[Extracted entries start]
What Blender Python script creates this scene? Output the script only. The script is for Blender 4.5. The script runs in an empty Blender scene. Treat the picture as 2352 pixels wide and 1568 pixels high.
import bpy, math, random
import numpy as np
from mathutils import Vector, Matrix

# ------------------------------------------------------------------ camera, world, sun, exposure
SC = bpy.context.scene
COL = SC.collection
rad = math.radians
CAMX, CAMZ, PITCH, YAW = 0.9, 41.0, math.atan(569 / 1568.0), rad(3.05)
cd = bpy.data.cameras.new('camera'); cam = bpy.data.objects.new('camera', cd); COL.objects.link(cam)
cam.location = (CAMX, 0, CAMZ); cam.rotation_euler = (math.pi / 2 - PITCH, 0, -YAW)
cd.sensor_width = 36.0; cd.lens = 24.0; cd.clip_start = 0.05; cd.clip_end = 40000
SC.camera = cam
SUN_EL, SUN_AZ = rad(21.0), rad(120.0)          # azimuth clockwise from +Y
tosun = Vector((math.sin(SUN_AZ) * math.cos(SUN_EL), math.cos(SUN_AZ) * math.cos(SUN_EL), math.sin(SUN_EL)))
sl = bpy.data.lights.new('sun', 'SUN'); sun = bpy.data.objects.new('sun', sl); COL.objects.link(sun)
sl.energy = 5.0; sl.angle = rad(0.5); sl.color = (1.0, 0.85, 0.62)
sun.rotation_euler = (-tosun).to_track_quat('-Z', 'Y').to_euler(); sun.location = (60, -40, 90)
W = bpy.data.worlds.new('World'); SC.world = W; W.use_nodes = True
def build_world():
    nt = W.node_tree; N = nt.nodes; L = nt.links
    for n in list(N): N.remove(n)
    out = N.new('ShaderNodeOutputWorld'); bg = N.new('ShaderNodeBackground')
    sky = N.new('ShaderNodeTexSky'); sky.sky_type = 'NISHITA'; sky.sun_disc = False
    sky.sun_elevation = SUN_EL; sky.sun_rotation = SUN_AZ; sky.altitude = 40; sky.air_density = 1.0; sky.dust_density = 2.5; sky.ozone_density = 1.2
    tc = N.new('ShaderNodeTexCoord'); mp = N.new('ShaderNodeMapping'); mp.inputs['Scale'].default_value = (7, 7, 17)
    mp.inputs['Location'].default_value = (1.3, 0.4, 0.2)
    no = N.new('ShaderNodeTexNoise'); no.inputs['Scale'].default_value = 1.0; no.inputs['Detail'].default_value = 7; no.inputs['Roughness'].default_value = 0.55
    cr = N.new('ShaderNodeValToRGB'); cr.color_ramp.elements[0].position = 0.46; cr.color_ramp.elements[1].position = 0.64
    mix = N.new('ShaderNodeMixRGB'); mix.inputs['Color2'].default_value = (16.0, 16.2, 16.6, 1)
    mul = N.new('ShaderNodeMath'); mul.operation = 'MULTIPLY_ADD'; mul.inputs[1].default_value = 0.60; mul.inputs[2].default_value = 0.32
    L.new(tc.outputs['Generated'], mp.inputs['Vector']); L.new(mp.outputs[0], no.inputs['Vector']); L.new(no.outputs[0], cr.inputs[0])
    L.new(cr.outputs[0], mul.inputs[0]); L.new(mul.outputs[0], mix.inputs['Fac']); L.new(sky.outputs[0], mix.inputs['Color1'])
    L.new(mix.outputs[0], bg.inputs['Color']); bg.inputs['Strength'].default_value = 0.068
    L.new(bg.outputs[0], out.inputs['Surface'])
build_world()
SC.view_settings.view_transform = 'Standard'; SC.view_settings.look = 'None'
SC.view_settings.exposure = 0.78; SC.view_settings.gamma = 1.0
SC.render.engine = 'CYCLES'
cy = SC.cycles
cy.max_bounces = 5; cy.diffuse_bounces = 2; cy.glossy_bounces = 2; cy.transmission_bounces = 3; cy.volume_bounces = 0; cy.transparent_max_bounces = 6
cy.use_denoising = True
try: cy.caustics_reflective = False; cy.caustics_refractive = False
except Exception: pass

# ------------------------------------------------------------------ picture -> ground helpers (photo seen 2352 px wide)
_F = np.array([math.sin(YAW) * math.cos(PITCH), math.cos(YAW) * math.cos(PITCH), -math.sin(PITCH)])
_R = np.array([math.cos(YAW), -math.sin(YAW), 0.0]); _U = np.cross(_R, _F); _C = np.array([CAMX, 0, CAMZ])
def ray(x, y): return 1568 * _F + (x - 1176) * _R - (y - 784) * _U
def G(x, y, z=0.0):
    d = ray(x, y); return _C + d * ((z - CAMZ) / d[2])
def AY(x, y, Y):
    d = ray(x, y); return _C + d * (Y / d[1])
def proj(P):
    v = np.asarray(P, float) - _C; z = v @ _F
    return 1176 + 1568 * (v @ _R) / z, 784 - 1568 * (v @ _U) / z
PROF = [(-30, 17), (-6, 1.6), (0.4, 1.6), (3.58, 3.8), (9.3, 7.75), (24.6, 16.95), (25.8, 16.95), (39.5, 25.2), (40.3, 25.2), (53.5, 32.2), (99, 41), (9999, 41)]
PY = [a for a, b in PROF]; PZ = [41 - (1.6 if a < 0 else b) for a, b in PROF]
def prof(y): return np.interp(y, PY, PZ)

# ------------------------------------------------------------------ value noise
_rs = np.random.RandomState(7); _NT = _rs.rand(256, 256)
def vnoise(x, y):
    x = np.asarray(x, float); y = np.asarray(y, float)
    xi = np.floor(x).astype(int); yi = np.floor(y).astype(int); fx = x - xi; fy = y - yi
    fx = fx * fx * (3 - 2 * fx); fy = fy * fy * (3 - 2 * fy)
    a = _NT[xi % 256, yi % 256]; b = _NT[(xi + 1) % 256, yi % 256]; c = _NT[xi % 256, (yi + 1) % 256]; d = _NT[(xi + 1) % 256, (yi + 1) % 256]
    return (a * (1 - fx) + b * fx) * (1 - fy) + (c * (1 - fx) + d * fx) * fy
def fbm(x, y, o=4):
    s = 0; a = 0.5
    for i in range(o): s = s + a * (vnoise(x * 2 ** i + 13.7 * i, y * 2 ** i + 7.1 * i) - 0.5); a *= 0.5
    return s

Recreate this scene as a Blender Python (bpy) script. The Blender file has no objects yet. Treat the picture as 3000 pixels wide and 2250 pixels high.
[Extracted entries end]
### To do:
Nothing should be left out: return all of the records exactly.

### Answer to this task:
What Blender Python script creates this scene? Output the script only. The script is for Blender 4.5. The script runs in an empty Blender scene. Treat the picture as 2352 pixels wide and 1568 pixels high.
import bpy, math, random
import numpy as np
from mathutils import Vector, Matrix

# ------------------------------------------------------------------ camera, world, sun, exposure
SC = bpy.context.scene
COL = SC.collection
rad = math.radians
CAMX, CAMZ, PITCH, YAW = 0.9, 41.0, math.atan(569 / 1568.0), rad(3.05)
cd = bpy.data.cameras.new('camera'); cam = bpy.data.objects.new('camera', cd); COL.objects.link(cam)
cam.location = (CAMX, 0, CAMZ); cam.rotation_euler = (math.pi / 2 - PITCH, 0, -YAW)
cd.sensor_width = 36.0; cd.lens = 24.0; cd.clip_start = 0.05; cd.clip_end = 40000
SC.camera = cam
SUN_EL, SUN_AZ = rad(21.0), rad(120.0)          # azimuth clockwise from +Y
tosun = Vector((math.sin(SUN_AZ) * math.cos(SUN_EL), math.cos(SUN_AZ) * math.cos(SUN_EL), math.sin(SUN_EL)))
sl = bpy.data.lights.new('sun', 'SUN'); sun = bpy.data.objects.new('sun', sl); COL.objects.link(sun)
sl.energy = 5.0; sl.angle = rad(0.5); sl.color = (1.0, 0.85, 0.62)
sun.rotation_euler = (-tosun).to_track_quat('-Z', 'Y').to_euler(); sun.location = (60, -40, 90)
W = bpy.data.worlds.new('World'); SC.world = W; W.use_nodes = True
def build_world():
    nt = W.node_tree; N = nt.nodes; L = nt.links
    for n in list(N): N.remove(n)
    out = N.new('ShaderNodeOutputWorld'); bg = N.new('ShaderNodeBackground')
    sky = N.new('ShaderNodeTexSky'); sky.sky_type = 'NISHITA'; sky.sun_disc = False
    sky.sun_elevation = SUN_EL; sky.sun_rotation = SUN_AZ; sky.altitude = 40; sky.air_density = 1.0; sky.dust_density = 2.5; sky.ozone_density = 1.2
    tc = N.new('ShaderNodeTexCoord'); mp = N.new('ShaderNodeMapping'); mp.inputs['Scale'].default_value = (7, 7, 17)
    mp.inputs['Location'].default_value = (1.3, 0.4, 0.2)
    no = N.new('ShaderNodeTexNoise'); no.inputs['Scale'].default_value = 1.0; no.inputs['Detail'].default_value = 7; no.inputs['Roughness'].default_value = 0.55
    cr = N.new('ShaderNodeValToRGB'); cr.color_ramp.elements[0].position = 0.46; cr.color_ramp.elements[1].position = 0.64
    mix = N.new('ShaderNodeMixRGB'); mix.inputs['Color2'].default_value = (16.0, 16.2, 16.6, 1)
    mul = N.new('ShaderNodeMath'); mul.operation = 'MULTIPLY_ADD'; mul.inputs[1].default_value = 0.60; mul.inputs[2].default_value = 0.32
    L.new(tc.outputs['Generated'], mp.inputs['Vector']); L.new(mp.outputs[0], no.inputs['Vector']); L.new(no.outputs[0], cr.inputs[0])
    L.new(cr.outputs[0], mul.inputs[0]); L.new(mul.outputs[0], mix.inputs['Fac']); L.new(sky.outputs[0], mix.inputs['Color1'])
    L.new(mix.outputs[0], bg.inputs['Color']); bg.inputs['Strength'].default_value = 0.068
    L.new(bg.outputs[0], out.inputs['Surface'])
build_world()
SC.view_settings.view_transform = 'Standard'; SC.view_settings.look = 'None'
SC.view_settings.exposure = 0.78; SC.view_settings.gamma = 1.0
SC.render.engine = 'CYCLES'
cy = SC.cycles
cy.max_bounces = 5; cy.diffuse_bounces = 2; cy.glossy_bounces = 2; cy.transmission_bounces = 3; cy.volume_bounces = 0; cy.transparent_max_bounces = 6
cy.use_denoising = True
try: cy.caustics_reflective = False; cy.caustics_refractive = False
except Exception: pass

# ------------------------------------------------------------------ picture -> ground helpers (photo seen 2352 px wide)
_F = np.array([math.sin(YAW) * math.cos(PITCH), math.cos(YAW) * math.cos(PITCH), -math.sin(PITCH)])
_R = np.array([math.cos(YAW), -math.sin(YAW), 0.0]); _U = np.cross(_R, _F); _C = np.array([CAMX, 0, CAMZ])
def ray(x, y): return 1568 * _F + (x - 1176) * _R - (y - 784) * _U
def G(x, y, z=0.0):
    d = ray(x, y); return _C + d * ((z - CAMZ) / d[2])
def AY(x, y, Y):
    d = ray(x, y); return _C + d * (Y / d[1])
def proj(P):
    v = np.asarray(P, float) - _C; z = v @ _F
    return 1176 + 1568 * (v @ _R) / z, 784 - 1568 * (v @ _U) / z
PROF = [(-30, 17), (-6, 1.6), (0.4, 1.6), (3.58, 3.8), (9.3, 7.75), (24.6, 16.95), (25.8, 16.95), (39.5, 25.2), (40.3, 25.2), (53.5, 32.2), (99, 41), (9999, 41)]
PY = [a for a, b in PROF]; PZ = [41 - (1.6 if a < 0 else b) for a, b in PROF]
def prof(y): return np.interp(y, PY, PZ)

# ------------------------------------------------------------------ value noise
_rs = np.random.RandomState(7); _NT = _rs.rand(256, 256)
def vnoise(x, y):
    x = np.asarray(x, float); y = np.asarray(y, float)
    xi = np.floor(x).astype(int); yi = np.floor(y).astype(int); fx = x - xi; fy = y - yi
    fx = fx * fx * (3 - 2 * fx); fy = fy * fy * (3 - 2 * fy)
    a = _NT[xi % 256, yi % 256]; b = _NT[(xi + 1) % 256, yi % 256]; c = _NT[xi % 256, (yi + 1) % 256]; d = _NT[(xi + 1) % 256, (yi + 1) % 256]
    return (a * (1 - fx) + b * fx) * (1 - fy) + (c * (1 - fx) + d * fx) * fy
def fbm(x, y, o=4):
    s = 0; a = 0.5
    for i in range(o): s = s + a * (vnoise(x * 2 ** i + 13.7 * i, y * 2 ** i + 7.1 * i) - 0.5); a *= 0.5
    return s

Recreate this scene as a Blender Python (bpy) script. The Blender file has no objects yet. Treat the picture as 3000 pixels wide and 2250 pixels high.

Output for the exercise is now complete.